CELEBRITY FANS/Niall Tobin, golf
When did you start playing golf?
When I was a kid growing up in Cork, on the north side of the city there was a place called “The Fair Field”, which was an abandoned fairground and public property.
As kids, we turned a corner of it into a pitch and putt course. We had a couple of clubs which belonged to the only man on our road who used to play golf.
We used to have to share the putter around.
For ordinary, working class people, golf was something other people did.
Willie O’Dwyer, who was the owner of Sunbeam Wolsey, put a pitch and putt course in the factory grounds.
He encouraged people to play pitch and putt, and it spread like wildfire.
From that, ordinary people began to play golf in Cork. Before that only parish priests, Garda superintendents and the like played the game.
Did you see Jimmy Bruen play?
When I was very young I saw him, but I was only a kid – I wouldn’t have known what he was doing. He lived down near the river.
I remember during the war when golf balls were very hard to come by, and when he was practising his drives, a lot of his drives used to go over into the water so when the tide used to go out, there were golf balls to be picked up.
He would reward anybody who brought a golf ball back with six pence.
At that time, golf balls were so priceless people used to repaint them.
What handicap are you?
That’s a secret.
What’s the lowest handicap you’ve been?
14.
What’s the best part of your game?
My putting – I’m a very good putter.
Did you ever get a hole in one?
I’ve got three. I had one at Little Island in Cork. I had one in Greystones and one, I think, in the old Rathfarnham nine-hole course.

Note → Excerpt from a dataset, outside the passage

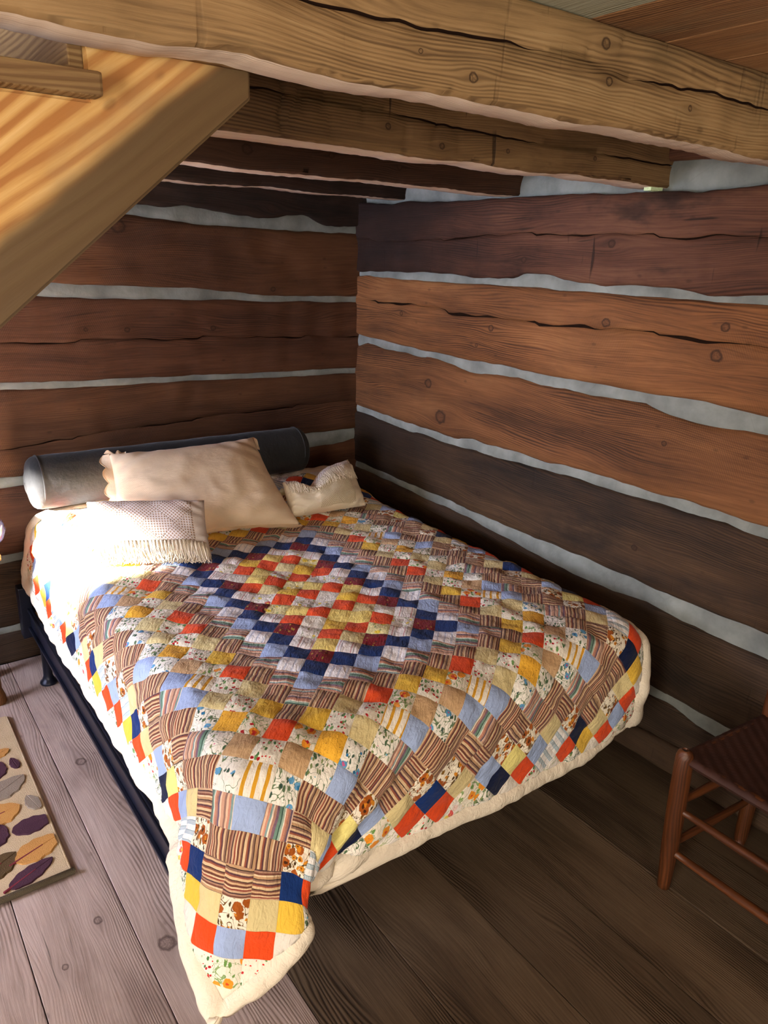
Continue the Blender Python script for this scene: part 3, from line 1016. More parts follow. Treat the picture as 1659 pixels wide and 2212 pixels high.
        for sub in range(11):
            for sa, sb, rest, stf in cons:
                a, b = P[sa], P[sb]
                d = b - a
                L = np.sqrt((d * d).sum(-1, keepdims=True))
                c = d * ((L - rest) / np.maximum(L, 1e-9) * stf)
                P[sa] = a + c
                P[sb] = b - c
            P[..., :2] += (Q[..., :2] - P[..., :2]) * hold * 0.9
        collide(P, Q)
    return P, us, vs


QP, QU, QV = drape()
for _ in range(5):
    sm = QP.copy()
    sm[1:-1] = QP[1:-1] * 0.5 + (QP[:-2] + QP[2:]) * 0.25
    sm2 = sm.copy()
    sm2[:, 1:-1] = sm[:, 1:-1] * 0.5 + (sm[:, :-2] + sm[:, 2:]) * 0.25
    QP = QP * 0.55 + sm2 * 0.45


def upsample(P, f):
    """cubic upsampling along both axes"""
    for ax in (0, 1):
        P = np.swapaxes(P, 0, ax)
        n = P.shape[0]
        ext = np.concatenate([2 * P[:1] - P[1:2], P, 2 * P[-1:] - P[-2:-1]], 0)
        t = np.linspace(0, n - 1, (n - 1) * f + 1)
        i = np.clip(np.floor(t).astype(int), 0, n - 2)
        w = (t - i)[:, None, None]
        p0, p1, p2, p3 = ext[i], ext[i + 1], ext[i + 2], ext[i + 3]
        P = 0.5 * (2 * p1 + (p2 - p0) * w + (2 * p0 - 5 * p1 + 4 * p2 - p3) * w ** 2 + (3 * p1 - p0 - 3 * p2 + p3) * w ** 3)
        P = np.swapaxes(P, 0, ax)
    return P


FP = upsample(QP, 4)
fnv, fnu = FP.shape[:2]


def grid_normals(P):
    gu = np.gradient(P, axis=1)
    gv = np.gradient(P, axis=0)
    n = np.cross(gu, gv)
    return n / np.maximum(np.linalg.norm(n, axis=-1, keepdims=True), 1e-9)


FN = grid_normals(FP)
# soft rumples of the cotton
rum = noise2(fnu, fnv, 0.0030, 9, 5) + noise2(fnu, fnv, 0.0016, 4, 6)
FP = FP + FN * (rum * 0.9)[..., None]
FN = grid_normals(FP)


def samp(X, Y):
    """flat quilt coordinates -> position, normal (arrays)"""
    X = np.clip(np.asarray(X, float), -QA, QA)
    Y = np.clip(np.asarray(Y, float), -QB, QB)
    fu = (X + QA) / (2 * QA) * (fnu - 1)
    fv = (Y + QB) / (2 * QB) * (fnv - 1)
    i = np.clip(fu.astype(int), 0, fnu - 2)
    j = np.clip(fv.astype(int), 0, fnv - 2)
    a = (fu - i)[..., None]
    b = (fv - j)[..., None]

    def bl(G):
        return (G[j, i] * (1 - a) + G[j, i + 1] * a) * (1 - b) + (G[j + 1, i] * (1 - a) + G[j + 1, i + 1] * a) * b
    N = bl(FN)
    return bl(FP), N / np.maximum(np.linalg.norm(N, axis=-1, keepdims=True), 1e-9)


# ---- fabrics ---------------------------------------------------------------
FAB = {}


def fabric(name, fn, rough=0.9, weave=0.25):
    t = NT('cotton_' + name)
    u, v = t.uv()
    off = t.m_('MULTIPLY', t.rnd(), 11.0)
    col = fn(t, u, v, off)
    wn = t.noise(t.vec(t.m_('MULTIPLY', u, 30), t.m_('MULTIPLY', v, 30), off), 1.0, 4, 0.6)
    cre = t.noise(t.vec(t.m_('MULTIPLY', u, 90), t.m_('MULTIPLY', v, 35), off), 1.0, 2, 0.5, 1.0)
    t.bump(t.m_('MULTIPLY_ADD', cre, 0.8, wn), 0.5, 0.010)
    hsv = t.n('ShaderNodeHueSaturation')
    t.put(hsv.inputs['Value'], t.m_('MULTIPLY_ADD', t.rnd(), 0.10, 0.94))
    t.put(hsv.inputs['Color'], col)
    FAB[name] = t.out(hsv.outputs[0], rough, 0.15)
    sh = FAB[name].node_tree.nodes['Principled BSDF']
    sh.inputs['Sheen Weight'].default_value = 0.08


def solid(hexc):
    return lambda t, u, v, o: t.mix(t.noise(t.vec(u, v, o), 40, 3), hexc, tuple(min(1, c * 0.90) for c in lin(hexc)[:3]) + (1,))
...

Do you have a favourite golfer?
To me, Christy O’Connor snr was the greatest of them all.
Did you ever play with him?
I did, a couple of times. He was the pro in Royal Dublin, where I’m a member.
What was the silliest thing that happened to you on a golf course?
I was playing in a charity event and I was on Christy’s team. It was down in the Curragh, I think. Christy had attracted a local gallery, of course, about 150 people.
We came to about the 15th hole, a par three.
Having had a quick look at the hole, I took out an eight iron. When I got up on the tee, which was elevated, I noticed that I’d miscalculated the length of the hole.
What seemed to me to be a tree sticking up behind the green was actually in front of it.
Instead of being about 140 yards, the hole was another 100 yards along with that. But I was up now on the tee.
Christy was standing beside me and I was holding the club by the head, to conceal the fact that I had an eight iron in my hand.
He knew there was something up.
He was looking at my hand. So anyway I hit the ball and it didn’t go half the distance, but before I could put the club away this big hand came over and prized my fingers apart.
“Oh,” he said, looking at the club, “an eight iron. Strong man.”
He knew the minute I’d gotten up on the tee that I’d gotten the wrong club, but I didn’t want to go back because people would think that I was showing off.
He’d read the whole situation before I’d even hit the ball.
What is good about golf?
It’s a ceremony. There are lots of lovely things about golf which are nice; they’re stupid, but they’re nice.
There’s a civility to it, not that I practice that very much. There’s a code of honour – if you make a mistake or play a foul shot and nobody has seen it, you own up to it.
What’s the best golfing advice you’ve received?
I was doing a gig in Killarney when they were playing the Irish Open there.
On the day before the tournament started, the captain had a sort of a day where pros would play with members and that.
I was on a team with Mr Nick Faldo. It was the first time that he won the Irish Open there.
After about four holes he came over to me and he put his arm around me and said: “Look, old man, you’ve got to stop doing what you’re doing.”
I said: “What am I doing?”
To which he replied: “I’m damned if I know, but you’ve got to stop it.”
In an interview with Richard Fitzpatrick.